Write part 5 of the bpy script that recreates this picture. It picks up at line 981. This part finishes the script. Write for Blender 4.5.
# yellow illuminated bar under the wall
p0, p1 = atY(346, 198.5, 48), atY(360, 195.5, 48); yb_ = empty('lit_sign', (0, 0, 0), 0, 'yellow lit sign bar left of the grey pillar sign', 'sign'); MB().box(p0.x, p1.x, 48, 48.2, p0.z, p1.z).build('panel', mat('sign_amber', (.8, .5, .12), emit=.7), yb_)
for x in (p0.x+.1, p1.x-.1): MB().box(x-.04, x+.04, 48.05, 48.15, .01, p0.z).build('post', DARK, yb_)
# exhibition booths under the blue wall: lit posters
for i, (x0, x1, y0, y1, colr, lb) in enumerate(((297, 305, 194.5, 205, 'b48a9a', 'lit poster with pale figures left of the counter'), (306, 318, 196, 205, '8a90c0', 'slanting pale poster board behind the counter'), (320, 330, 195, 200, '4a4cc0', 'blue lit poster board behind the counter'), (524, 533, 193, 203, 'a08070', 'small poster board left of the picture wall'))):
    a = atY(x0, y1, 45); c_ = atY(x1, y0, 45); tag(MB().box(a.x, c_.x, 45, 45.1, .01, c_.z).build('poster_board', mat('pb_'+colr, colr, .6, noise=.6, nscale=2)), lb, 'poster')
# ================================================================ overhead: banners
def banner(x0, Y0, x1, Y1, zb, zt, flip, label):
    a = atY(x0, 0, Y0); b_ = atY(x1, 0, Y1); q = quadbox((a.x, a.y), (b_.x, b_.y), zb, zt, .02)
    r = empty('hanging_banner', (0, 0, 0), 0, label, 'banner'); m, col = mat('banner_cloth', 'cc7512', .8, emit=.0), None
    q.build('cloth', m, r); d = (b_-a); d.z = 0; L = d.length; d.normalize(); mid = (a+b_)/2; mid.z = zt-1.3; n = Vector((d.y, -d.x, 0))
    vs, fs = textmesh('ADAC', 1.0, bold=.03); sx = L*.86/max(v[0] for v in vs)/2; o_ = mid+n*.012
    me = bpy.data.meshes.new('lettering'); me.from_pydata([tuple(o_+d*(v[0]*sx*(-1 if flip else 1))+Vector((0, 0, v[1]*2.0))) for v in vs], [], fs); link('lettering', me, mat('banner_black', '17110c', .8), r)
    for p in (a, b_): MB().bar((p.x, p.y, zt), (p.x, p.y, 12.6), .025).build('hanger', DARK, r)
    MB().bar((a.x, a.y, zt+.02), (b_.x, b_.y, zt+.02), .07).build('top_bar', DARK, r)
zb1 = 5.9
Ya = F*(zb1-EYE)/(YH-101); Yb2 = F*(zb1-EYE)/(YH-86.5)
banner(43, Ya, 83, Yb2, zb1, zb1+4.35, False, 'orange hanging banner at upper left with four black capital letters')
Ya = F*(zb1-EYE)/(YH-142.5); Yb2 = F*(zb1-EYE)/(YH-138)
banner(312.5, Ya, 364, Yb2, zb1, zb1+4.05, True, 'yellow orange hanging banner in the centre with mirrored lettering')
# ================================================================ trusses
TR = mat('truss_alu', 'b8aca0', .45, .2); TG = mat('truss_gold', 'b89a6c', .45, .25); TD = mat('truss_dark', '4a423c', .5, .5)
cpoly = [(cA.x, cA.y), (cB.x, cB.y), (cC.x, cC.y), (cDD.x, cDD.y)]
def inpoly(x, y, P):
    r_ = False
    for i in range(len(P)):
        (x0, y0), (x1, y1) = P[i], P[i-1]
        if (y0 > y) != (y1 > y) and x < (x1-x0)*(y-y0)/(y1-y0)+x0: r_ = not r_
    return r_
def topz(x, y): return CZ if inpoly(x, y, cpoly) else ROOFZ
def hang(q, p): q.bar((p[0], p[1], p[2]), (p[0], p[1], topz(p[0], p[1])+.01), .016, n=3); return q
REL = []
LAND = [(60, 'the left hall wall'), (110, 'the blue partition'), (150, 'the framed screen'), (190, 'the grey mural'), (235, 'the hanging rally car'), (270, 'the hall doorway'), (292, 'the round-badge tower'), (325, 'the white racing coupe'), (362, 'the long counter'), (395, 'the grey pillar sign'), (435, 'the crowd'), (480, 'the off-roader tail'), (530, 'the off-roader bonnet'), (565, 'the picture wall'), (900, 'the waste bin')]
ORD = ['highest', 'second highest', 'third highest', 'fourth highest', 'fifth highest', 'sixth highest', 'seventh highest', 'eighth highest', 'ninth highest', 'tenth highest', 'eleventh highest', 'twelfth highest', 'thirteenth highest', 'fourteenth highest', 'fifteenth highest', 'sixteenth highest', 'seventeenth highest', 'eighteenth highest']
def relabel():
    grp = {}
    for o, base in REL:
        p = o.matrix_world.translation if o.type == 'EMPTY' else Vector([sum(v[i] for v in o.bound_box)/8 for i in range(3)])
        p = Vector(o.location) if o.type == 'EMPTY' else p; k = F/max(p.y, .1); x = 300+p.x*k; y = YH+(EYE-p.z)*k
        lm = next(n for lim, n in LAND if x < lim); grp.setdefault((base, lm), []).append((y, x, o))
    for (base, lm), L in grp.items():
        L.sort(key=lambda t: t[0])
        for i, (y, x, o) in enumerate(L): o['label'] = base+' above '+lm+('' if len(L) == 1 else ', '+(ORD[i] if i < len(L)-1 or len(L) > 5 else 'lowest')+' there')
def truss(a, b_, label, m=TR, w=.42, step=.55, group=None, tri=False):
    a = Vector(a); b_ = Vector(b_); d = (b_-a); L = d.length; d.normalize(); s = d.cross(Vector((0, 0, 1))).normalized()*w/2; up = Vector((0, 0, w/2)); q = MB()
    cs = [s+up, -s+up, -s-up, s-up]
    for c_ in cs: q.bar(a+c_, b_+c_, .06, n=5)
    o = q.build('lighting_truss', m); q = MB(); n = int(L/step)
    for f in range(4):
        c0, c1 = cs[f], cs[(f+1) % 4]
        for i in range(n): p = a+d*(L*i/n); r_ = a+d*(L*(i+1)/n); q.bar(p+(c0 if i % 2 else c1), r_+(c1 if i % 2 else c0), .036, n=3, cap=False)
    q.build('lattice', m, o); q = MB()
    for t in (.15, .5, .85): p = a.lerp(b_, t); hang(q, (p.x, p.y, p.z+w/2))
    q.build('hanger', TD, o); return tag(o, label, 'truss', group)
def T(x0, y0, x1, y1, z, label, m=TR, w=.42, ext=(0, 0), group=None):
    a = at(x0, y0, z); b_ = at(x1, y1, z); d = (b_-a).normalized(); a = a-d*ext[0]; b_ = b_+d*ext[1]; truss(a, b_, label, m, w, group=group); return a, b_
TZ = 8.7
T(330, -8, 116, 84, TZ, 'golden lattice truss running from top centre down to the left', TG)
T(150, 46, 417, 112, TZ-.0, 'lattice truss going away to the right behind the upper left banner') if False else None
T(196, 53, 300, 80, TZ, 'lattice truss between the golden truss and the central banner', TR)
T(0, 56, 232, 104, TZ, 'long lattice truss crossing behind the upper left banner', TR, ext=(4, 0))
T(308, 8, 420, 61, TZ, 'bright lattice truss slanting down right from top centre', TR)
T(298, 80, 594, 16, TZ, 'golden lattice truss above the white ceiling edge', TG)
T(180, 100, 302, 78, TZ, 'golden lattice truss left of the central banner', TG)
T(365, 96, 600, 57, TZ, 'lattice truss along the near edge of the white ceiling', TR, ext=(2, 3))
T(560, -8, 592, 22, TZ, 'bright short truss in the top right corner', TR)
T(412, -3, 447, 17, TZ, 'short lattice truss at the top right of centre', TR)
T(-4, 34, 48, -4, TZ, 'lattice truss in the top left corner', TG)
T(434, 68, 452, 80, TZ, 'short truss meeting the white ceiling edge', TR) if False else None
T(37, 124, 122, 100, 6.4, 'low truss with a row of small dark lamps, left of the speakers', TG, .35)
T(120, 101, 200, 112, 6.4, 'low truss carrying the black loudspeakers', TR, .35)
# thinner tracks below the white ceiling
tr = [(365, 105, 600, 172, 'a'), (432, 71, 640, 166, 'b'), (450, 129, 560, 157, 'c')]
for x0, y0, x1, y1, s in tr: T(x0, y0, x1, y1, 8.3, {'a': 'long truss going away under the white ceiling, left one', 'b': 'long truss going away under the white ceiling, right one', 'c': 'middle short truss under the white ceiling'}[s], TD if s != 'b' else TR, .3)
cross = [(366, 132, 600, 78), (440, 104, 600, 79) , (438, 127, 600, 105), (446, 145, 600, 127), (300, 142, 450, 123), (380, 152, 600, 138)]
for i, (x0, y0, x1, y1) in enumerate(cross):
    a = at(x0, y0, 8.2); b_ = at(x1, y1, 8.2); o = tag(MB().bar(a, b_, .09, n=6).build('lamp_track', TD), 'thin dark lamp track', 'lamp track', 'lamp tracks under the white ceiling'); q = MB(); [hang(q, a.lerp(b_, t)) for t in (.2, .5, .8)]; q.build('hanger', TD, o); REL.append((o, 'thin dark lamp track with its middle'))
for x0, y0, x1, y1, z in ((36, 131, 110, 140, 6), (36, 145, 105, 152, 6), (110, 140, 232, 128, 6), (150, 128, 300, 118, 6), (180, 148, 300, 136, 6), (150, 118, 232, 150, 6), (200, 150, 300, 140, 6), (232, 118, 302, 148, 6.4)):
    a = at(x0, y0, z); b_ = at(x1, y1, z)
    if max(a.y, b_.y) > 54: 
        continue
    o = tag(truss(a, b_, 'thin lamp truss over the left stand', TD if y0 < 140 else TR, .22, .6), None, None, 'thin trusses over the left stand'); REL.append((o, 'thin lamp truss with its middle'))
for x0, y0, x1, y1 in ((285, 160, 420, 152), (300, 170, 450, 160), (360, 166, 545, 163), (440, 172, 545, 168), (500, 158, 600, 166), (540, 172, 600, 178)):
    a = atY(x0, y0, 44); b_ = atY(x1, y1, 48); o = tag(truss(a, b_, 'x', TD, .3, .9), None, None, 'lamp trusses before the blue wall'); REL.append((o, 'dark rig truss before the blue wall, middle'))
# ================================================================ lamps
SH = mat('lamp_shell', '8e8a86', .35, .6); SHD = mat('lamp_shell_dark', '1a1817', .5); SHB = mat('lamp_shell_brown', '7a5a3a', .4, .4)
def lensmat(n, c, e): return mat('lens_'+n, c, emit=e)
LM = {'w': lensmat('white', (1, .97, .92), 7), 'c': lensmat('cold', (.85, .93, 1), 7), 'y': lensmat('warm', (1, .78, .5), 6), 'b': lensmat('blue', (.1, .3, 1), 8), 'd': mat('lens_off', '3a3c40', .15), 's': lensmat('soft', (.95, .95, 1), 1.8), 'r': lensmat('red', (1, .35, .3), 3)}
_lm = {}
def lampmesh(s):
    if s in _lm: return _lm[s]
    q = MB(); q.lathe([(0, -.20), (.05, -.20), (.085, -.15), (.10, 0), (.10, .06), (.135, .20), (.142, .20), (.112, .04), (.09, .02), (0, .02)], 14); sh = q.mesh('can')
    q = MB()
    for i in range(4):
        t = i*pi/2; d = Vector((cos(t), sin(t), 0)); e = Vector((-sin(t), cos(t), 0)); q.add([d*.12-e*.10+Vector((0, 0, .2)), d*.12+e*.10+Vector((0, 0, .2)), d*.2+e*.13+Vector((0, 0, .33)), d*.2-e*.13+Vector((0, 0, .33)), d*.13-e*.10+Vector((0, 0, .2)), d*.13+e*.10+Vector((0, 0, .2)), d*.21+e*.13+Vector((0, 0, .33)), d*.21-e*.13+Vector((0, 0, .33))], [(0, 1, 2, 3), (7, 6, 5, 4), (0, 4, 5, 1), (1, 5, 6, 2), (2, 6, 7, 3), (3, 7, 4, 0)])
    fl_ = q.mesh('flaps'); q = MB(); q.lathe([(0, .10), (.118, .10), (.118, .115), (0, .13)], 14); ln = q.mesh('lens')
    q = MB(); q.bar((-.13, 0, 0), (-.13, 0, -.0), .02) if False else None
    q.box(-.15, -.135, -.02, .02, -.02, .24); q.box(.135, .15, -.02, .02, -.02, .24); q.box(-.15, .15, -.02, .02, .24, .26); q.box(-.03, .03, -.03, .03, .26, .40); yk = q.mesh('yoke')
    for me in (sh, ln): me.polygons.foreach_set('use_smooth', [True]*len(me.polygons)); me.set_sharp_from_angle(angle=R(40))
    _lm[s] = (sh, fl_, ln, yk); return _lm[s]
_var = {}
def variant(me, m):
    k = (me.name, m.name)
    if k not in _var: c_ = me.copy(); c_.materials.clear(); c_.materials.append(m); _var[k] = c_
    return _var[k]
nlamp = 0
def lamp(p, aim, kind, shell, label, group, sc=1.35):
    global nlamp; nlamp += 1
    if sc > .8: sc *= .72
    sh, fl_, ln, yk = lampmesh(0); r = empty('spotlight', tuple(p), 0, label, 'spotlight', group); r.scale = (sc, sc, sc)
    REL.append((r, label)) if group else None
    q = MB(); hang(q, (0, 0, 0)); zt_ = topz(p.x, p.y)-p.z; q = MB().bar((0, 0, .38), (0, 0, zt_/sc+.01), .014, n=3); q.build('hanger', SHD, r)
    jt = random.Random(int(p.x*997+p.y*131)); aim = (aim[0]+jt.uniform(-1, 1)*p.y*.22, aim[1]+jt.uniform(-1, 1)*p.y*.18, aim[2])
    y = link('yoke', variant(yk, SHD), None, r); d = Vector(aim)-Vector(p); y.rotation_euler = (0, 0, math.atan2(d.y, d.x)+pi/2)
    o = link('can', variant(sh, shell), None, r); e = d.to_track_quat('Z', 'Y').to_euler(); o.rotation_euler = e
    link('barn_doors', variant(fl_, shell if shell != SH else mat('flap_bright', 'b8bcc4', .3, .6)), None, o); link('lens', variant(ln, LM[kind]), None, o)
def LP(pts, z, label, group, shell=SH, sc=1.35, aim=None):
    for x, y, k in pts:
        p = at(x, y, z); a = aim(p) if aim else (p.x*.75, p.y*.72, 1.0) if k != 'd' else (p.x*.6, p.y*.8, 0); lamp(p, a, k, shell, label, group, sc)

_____

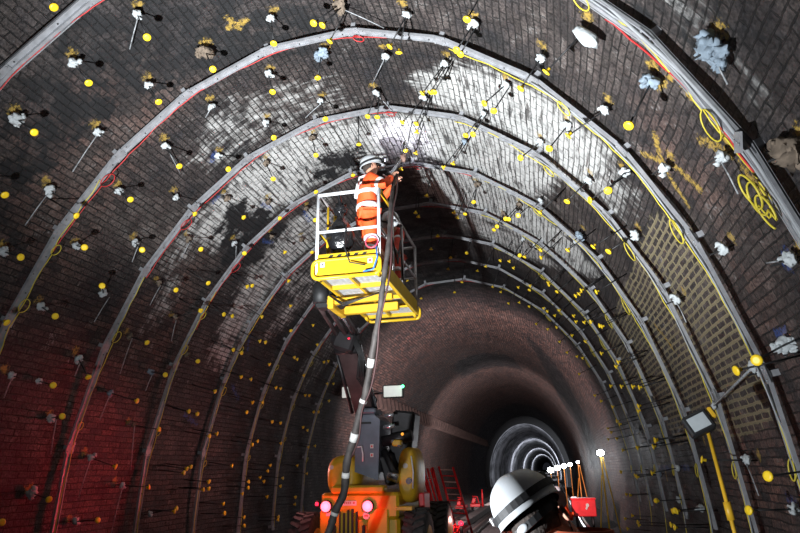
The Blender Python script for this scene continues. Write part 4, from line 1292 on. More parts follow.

_____

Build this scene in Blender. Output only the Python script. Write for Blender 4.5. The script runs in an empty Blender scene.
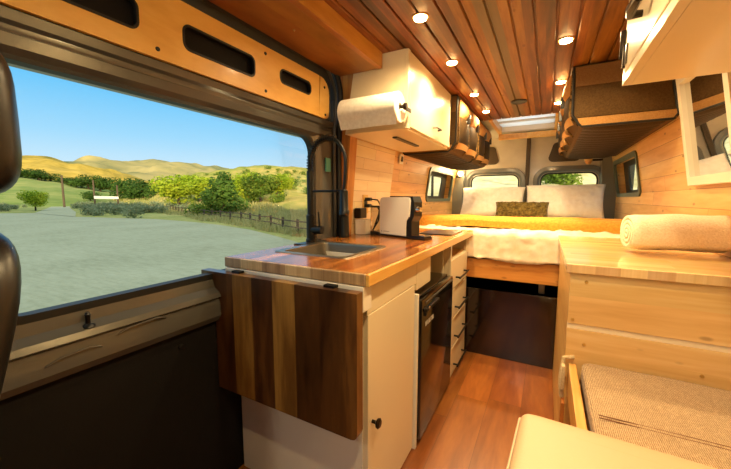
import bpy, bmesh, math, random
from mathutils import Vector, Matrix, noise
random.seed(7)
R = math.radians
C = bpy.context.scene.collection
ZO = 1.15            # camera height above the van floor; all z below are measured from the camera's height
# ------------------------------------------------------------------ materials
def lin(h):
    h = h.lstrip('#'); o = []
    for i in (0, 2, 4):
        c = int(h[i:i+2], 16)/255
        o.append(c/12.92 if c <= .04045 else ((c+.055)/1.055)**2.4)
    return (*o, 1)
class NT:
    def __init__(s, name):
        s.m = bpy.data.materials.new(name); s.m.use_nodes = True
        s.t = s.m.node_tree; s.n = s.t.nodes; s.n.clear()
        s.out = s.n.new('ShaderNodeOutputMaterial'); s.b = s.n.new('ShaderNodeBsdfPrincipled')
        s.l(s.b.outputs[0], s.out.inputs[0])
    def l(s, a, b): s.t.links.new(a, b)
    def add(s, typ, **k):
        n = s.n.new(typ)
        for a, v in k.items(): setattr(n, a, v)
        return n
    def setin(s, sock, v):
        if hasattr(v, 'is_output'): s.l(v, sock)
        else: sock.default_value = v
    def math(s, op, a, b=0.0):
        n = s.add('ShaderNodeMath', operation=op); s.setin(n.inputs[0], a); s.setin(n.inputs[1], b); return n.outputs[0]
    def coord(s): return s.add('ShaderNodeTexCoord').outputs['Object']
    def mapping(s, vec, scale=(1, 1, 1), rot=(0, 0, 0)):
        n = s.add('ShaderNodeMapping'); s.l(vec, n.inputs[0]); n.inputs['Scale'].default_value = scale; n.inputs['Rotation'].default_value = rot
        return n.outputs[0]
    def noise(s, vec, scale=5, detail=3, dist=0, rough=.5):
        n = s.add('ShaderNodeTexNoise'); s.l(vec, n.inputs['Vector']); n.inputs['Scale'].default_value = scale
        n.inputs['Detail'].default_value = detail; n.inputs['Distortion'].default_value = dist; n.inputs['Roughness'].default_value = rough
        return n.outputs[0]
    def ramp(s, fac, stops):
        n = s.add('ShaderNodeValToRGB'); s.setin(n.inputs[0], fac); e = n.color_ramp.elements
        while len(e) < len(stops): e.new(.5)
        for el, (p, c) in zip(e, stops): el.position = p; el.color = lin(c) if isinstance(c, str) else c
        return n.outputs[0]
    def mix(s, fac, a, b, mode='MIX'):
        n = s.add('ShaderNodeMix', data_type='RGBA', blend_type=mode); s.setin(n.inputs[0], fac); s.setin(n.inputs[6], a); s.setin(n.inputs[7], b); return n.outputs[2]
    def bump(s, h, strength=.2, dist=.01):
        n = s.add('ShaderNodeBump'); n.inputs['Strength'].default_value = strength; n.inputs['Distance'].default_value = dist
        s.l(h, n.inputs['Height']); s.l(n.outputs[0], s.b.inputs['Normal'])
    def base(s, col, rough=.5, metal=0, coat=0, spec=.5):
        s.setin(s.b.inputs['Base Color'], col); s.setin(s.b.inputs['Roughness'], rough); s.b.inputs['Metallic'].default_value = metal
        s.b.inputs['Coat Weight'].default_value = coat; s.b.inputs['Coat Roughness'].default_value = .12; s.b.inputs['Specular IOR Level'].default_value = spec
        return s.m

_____

What to do
In the listing, find every line containing the word "Python" and list it.

Response to this exercise
The Blender Python script for this scene continues. Write part 4, from line 1292 on. More parts follow.
Build this scene in Blender. Output only the Python script. Write for Blender 4.5. The script runs in an empty Blender scene.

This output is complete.